With the addition of Steven DeKnight, the showrunner and writer of "Daredevil" season one, the “Transformers” brain trust is now complete. The think tank includes Zak Penn (“Pacific Rim 2,” the original pre-Whedon ‘Avengers’ draft), Jeff Pinkner (“Amazing Spider-Man 2” and “Lost”), Andrew Barrer and Gabriel Ferrari (two of the Marvel guns who worked on “Ant-Man”), “Walking Dead”creator Robert Kirkman, “Iron Man” scribes Art Marcum and Matt Holloway, Ken Nolan (“Black Hawk Down”), Geneva Robertson-Dwore ("Hibernation") and Christina Hodson and Lindsey Beer (the former recently hired to write "The Fugitive," the latter a comedy fantasy writer currently at work on a ’Wizard Of Oz’ remake).
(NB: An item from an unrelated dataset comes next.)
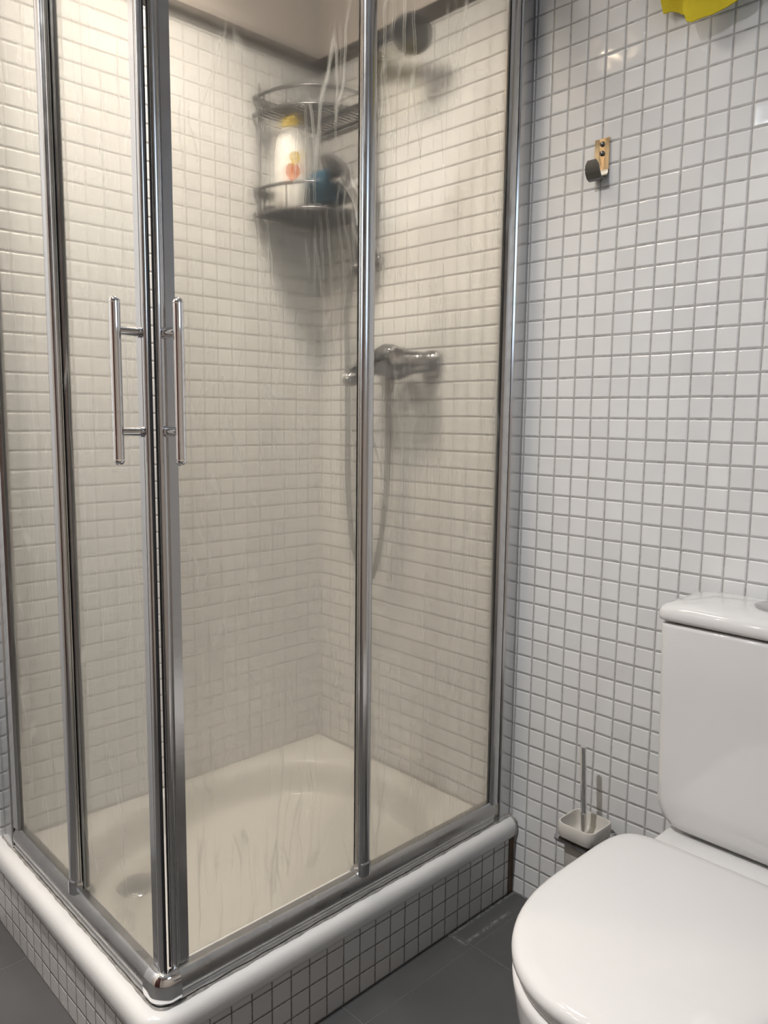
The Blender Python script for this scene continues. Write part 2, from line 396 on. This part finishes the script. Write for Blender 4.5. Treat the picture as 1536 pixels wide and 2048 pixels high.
# basin: height field
bm = BM(); NX, NY = 110, 140; gx0, gx1, gy0, gy1 = XL + 0.001, CX - 1.1, CY + 1.1, -0.001
g = []
for j in range(NY + 1):
    row = []
    for i in range(NX + 1):
        x = gx0 + (gx1 - gx0) * i / NX; y = gy0 + (gy1 - gy0) * j / NY
        q = (abs((x + 8.75) / 7.5) ** 2.6 + abs((y + 10.9) / 9.5) ** 2.6) ** (1 / 2.6)
        t = min(1, max(0, (1.0 - q) / 0.095)); t = t * t * (3 - 2 * t)
        fl = 1.7 + 0.03 * math.hypot(x + 12.3, y + 16.6)
        deck = 4.1 + 0.36 * min(1, max(0, 1 - (gx1 - x) / 1.4, 1 - (y - gy0) / 1.4)) ** 2
        row.append(bm.verts.new((x, y, deck * (1 - t) + fl * t)))
    g.append(row)
for j in range(NY):
    for i in range(NX): bm.faces.new((g[j][i], g[j][i + 1], g[j + 1][i + 1], g[j + 1][i]))
obj('basin', bm, ACRYL, tray, 60)
bm = BM(); lathe(bm, [(1.1, 0.0), (1.1, 0.06), (1.0, 0.14), (0.5, 0.18), (0.0001, 0.18)], (-12.3, -16.6, 1.70), seg=40); dr = obj('drain_cover', bm, CHROME_W, tray, 40)
# sealant beads
bm = BM()
pth = corner_path(XR + 0.03, YL - 0.03, 0.5)
fine = []
for a, b in zip(pth, pth[1:]):
    for k in range(6):
        t = k / 6; fine.append(tuple(a[i] + (b[i] - a[i]) * t for i in range(4)))
rings = []
for i, (x, y, nx, ny) in enumerate(fine):
    q = x * 1.3 - y * 1.1; w = 0.07 + 0.02 * math.sin(q * 2.3) + 0.015 * math.sin(q * 6.1 + 1); hh = 4.62 + 0.02 * math.sin(q * 3.7 + 2)
    rings.append([(x + nx * (-0.05), y + ny * (-0.05), 4.5), (x + nx * (0.03 + w), y + ny * (0.03 + w), 4.5), (x + nx * (0.02 + w * 0.6), y + ny * (0.02 + w * 0.6), 4.5 + (hh - 4.5) * 0.6), (x + nx * 0.0, y + ny * 0.0, hh)])
loft(bm, rings); obj('frame_sealant', bm, SILIC, tray, 50)
bm = BM(); box(bm, XL, CX - 0.9, -0.12, 0.0, 4.05, 4.2, 0.03); box(bm, XL, XL + 0.12, CY + 0.8, 0, 4.05, 4.2, 0.03); obj('wall_sealant', bm, SILIC, tray)
bm = BM(); sweep(bm, [(CX, -.16, 1, 0), (CX, -.001, 1, 0)], [(-.3, 3.35), (.03, 3.34), (.15, 3.37), (.26, 3.48), (.32, 3.7), (.345, 3.9), (.32, 4.13), (.25, 4.36), (.1, 4.5), (-.3, 4.58)]); obj('end_sealant', bm, SILIC, tray)

# ------------------------------------------------------------------ shower enclosure (fixed frame)
def PR(s, d, z): return (XR + d, -s, z)
def PL(s, d, z): return (XL + s, YL - d, z)
def ext(bm, F, pts, z0, z1):
    """upright extrusion of a plan outline given as (s, d)"""
    return loft(bm, [[F(s, d, z0) for s, d in pts], [F(s, d, z1) for s, d in pts]])
TOP = 50.2
enc = thing('shower_enclosure', 'corner shower enclosure frame with satin aluminium posts and misted fixed glass panes', 'shower enclosure', (-0.4, -21.4, 4.6))
rail = [(-.55, 4.56), (-.02, 4.56), (.01, 4.60), (.01, 4.80), (-.05, 4.86), (-.05, 4.92), (.02, 4.96), (.06, 5.06), (.075, 5.2), (.06, 5.36), (.015, 5.5), (-.05, 5.61), (-.13, 5.69), (-.2, 5.74), (-.28, 5.75), (-.55, 5.75)]
def straight(F, s0, s1, n=2):
    o = []
    for k in range(n + 1):
        s = s0 + (s1 - s0) * k / n; a = F(s, 0, 0); b = F(s, 1, 0); o.append((a[0], a[1], b[0] - a[0], b[1] - a[1]))
    return o
for F, e0, e1 in ((PR, 1.5, 20.9), (PL, 1.9, 16.05)):
    bm = BM(); sweep(bm, straight(F, e0, e1), rail); obj('bottom_rail', bm, ALU_D, enc, 35)
    bm = BM(); sweep(bm, straight(F, 1.0, e1 + .5), [(dd, z + TOP - 4.9) for dd, z in rail]); obj('top_rail', bm, ALU_D, enc, 35)
# chrome corner covers
def cap_path(r):
    p = [(XR, -20.86, 1, 0), (XR, YL + r + .15, 1, 0), (XR, YL + r, 1, 0)]; cx, cy = XR - r, YL + r
    for k in range(1, 16):
        a = -math.pi / 2 * k / 16; p.append((cx + r * math.cos(a), cy + r * math.sin(a), math.cos(a), math.sin(a)))
    return p + [(cx, YL, 0, -1), (cx - .15, YL, 0, -1), (-1.12, YL, 0, -1)]
capf = [(-.35, 4.62), (-.02, 4.62), (.05, 4.66), (.10, 4.80), (.125, 5.0), (.135, 5.2), (.115, 5.4), (.06, 5.58), (-.02, 5.72), (-.12, 5.80), (-.22, 5.83), (-.35, 5.82)]
for dz in (0, TOP - 4.9):
    bm = BM(); sweep(bm, cap_path(0.62), [(a, b + dz) for a, b in capf]); obj('corner_cover', bm, CHROME, enc, 50)
# wall profiles
for F, w in ((PR, 1.12), (PL, 1.75)):
    bm = BM(); ext(bm, F, [(0, -.6), (0, .02), (w - .25, .06), (w - .08, .04), (w, -.02), (w, -.6)], 4.56, TOP + 1.2); obj('wall_profile', bm, ALU, enc, 30)
    bm = BM(); ext(bm, F, [(w + .02, -.5), (w + .02, -.04), (w + .1, .0), (w + .35, -.02), (w + .5, -.08), (w + .58, -.2), (w + .58, -.5)], 5.6 if w < 1.5 else 5.76, TOP); obj('pane_frame', bm, ALU, enc, 30)
    bm = BM(); ext(bm, F, [(w + .58, -.34), (w + .58, -.24), (w + .66, -.24), (w + .66, -.34)], 5.76, TOP); obj('pane_gasket', bm, RUBBER, enc)
# fixed panes and their free-edge posts
for F, s0, s1, pm in ((PR, 1.72, 10.95, PANE_R), (PL, 2.35, 8.9, PANE_L)):
    bm = BM(); ext(bm, F, [(s0, -.34), (s0, -.22), (s1, -.22), (s1, -.34)], 5.74, TOP); obj('glass_pane', bm, pm, enc)
    a = s1 - .12
    def prof(w0, w1):
        n = []
        W_ = w1 - w0
        for k in range(9):
            t = k / 8; n.append((w0 + W_ * t, -.13 + .15 * math.sin(math.pi * t) ** 0.6))
        return [(w0, -.36)] + n + [(w1 + .01, -.17), (w1 + .05, -.19), (w1 + .05, -.23), (w1 + .01, -.25), (w1 + .01, -.28), (w1 + .05, -.30), (w1 + .05, -.35), (w1 + .01, -.38), (w1, -.40)]
    bm = BM(); ext(bm, F, prof(a, a + .68), 6.15, TOP); po = obj('free_edge_post', bm, ALU, enc, 40)
    bm = BM(); ext(bm, F, [(a + .66, -.45), (a + .66, -.40), (a + .73, -.40), (a + .73, -.45)], 6.1, TOP); obj('post_gasket', bm, RUBBER, po)
    bm = BM()
    pc = [(a - .04, -.38)] + [(a - .04 + .78 * t / 8, -.10 + .19 * math.sin(math.pi * t / 8) ** .6) for t in range(9)] + [(a + .74, -.38)]
    loft(bm, [[F(s + (.34 + a - s) * .08, dd, 5.60) for s, dd in pc], [F(s, dd, 5.68) for s, dd in pc], [F(s, dd, 6.12) for s, dd in pc], [F(s + (.34 + a - s) * .06, dd, 6.2) for s, dd in pc]])
    obj('post_foot', bm, CHROME_W, enc, 35)
# ------------------------------------------------------------------ sliding doors
def door(F, s0, s1, pm, label, Fh):
    """s0 = trailing stile, s1 = leading edge at the corner"""
    c = F((s0 + s1) / 2, -.45, 5.8)
    t = thing('sliding_shower_door', label, 'shower door', c, 'sliding corner shower doors')
    bm = BM(); ext(bm, F, [(s0 + .3, -.50), (s0 + .3, -.40), (s1 - .45, -.40), (s1 - .45, -.50)], 5.95, TOP - .6); obj('glass_pane', bm, pm, t)
    # leading stile: round nose and flat wing
    nose = [(s1 - .20 + .16 * math.cos(a), -.41 + .12 * math.sin(a)) for a in [math.pi * (1 - k / 12) for k in range(13)]]
    outline = [(s1 - .80, -.52), (s1 - .80, -.37), (s1 - .42, -.36), (s1 - .38, -.40)] + nose + [(s1 - .04, -.52)]
    bm = BM(); ext(bm, F, outline, 5.80, TOP - .5); st = obj('leading_stile', bm, ALU, t, 40)
    bm = BM(); ext(bm, F, ([(s1 - .03, -.50), (s1 - .03, -.42), (s1 + .04, -.43), (s1 + .04, -.50)] if F is PL else [(s1 - .06, -.50), (s1 - .06, -.42), (s1 - .01, -.42), (s1 - .01, -.50)]), 5.82, TOP - .5); obj('magnetic_gasket', bm, RUBBER, st)
    bm = BM(); ext(bm, F, [(s0 - .1, -.66), (s0 - .1, -.46), (s0 + .05, -.42), (s0 + .45, -.42), (s0 + .52, -.5), (s0 + .52, -.66)], 5.7, TOP - .5); rs = obj('trailing_stile', bm, ALU, t, 40)
    bm = BM(); ext(bm, F, [(s0 + .53, -.62), (s0 + .53, -.48), (s0 + .60, -.48), (s0 + .60, -.62)], 5.9, TOP - .5); obj('stile_gasket', bm, RUBBER, rs)
    # bottom guide block behind the rail
    bm = BM()
    pr = [(s0 - .1, 5.75), (s0 - .1, 5.35)] + [(s0 + .35 + .35 * math.cos(a), 5.25 + .3 * math.sin(a)) for a in [math.pi + .1 + (math.pi) * k / 8 for k in range(9)]] + [(s0 + .72, 5.6), (s0 + .52, 5.75)]
    loft(bm, [[F(s, -.62, z) for s, z in pr], [F(s, -.84, z) for s, z in pr]]); obj('guide_block', bm, CHROME_W, t, 30)
    # bar handle
    hs = s1 - (1.02 if F is PR else 1.02) + (0.0)
    hs, hd, z0, z1 = Fh
    bm = BM(); tube(bm, [F(hs, hd, z0 + .22), F(hs, hd, z1 - .22)], .19, 24); h = obj('bar_handle', bm, CHROME, t, 40)
    for zz, sg in ((z0 + .22, -1), (z1 - .22, 1)):
        ring = []
        for k in range(8):
            a = math.pi / 2 * k / 7.01; ring.append((.2 * math.cos(a), zz + sg * (.02 + .2 * math.sin(a))))
        bm = BM()
        c0 = F(hs, hd, 0)
        lathe(bm, [(r, z) for r, z in ring], (c0[0], c0[1], 0), seg=24); obj('end_cap', bm, CHROME, h, 50)
    for zz in (z0 + 1.18, z1 - 1.14):
        bm = BM(); tube(bm, [F(hs, -.36, zz), F(hs, hd - .1, zz)], .16, 20); obj('handle_mount', bm, CHROME, h, 40)
        bm = BM(); tube(bm, [F(hs, -.36, zz), F(hs, -.20, zz)], .2, 20); obj('mount_collar', bm, CHROME_W, h, 40)
    return t
door(PR, 10.75, 21.07, PANE_R, 'right-hand sliding shower door facing the toilet, leading edge at the corner with chrome bar handle', (20.70, .60, 25.2, 30.95))
door(PL, 9.1, 16.88, PANE_L, 'left-hand sliding shower door, narrow misted pane with chrome bar handle left of the corner', (16.45, .57, 25.2, 30.95))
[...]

That’s a pretty powerhouse team.
So is it like a sandbox with Hasbro toys and a stenographer? Maybe. “We will look at the toys, the TV shows, the merchandise, everything that has been generated Hasbro, from popular to forgotten iterations, and establish a mythological time line. It has been designed with a lot of visual help, toys, robots, sketches and writers and artists. After that super saturation, the writers will figure out not one, but numerous films that will extend the universe.”
So expect “Transformers” movies until the end of time unless one of the prime films stumbles and falls hard. You may groan, but the worldwide audience has taken four “Transformers” movies to a grand total of $3.7 billion so far.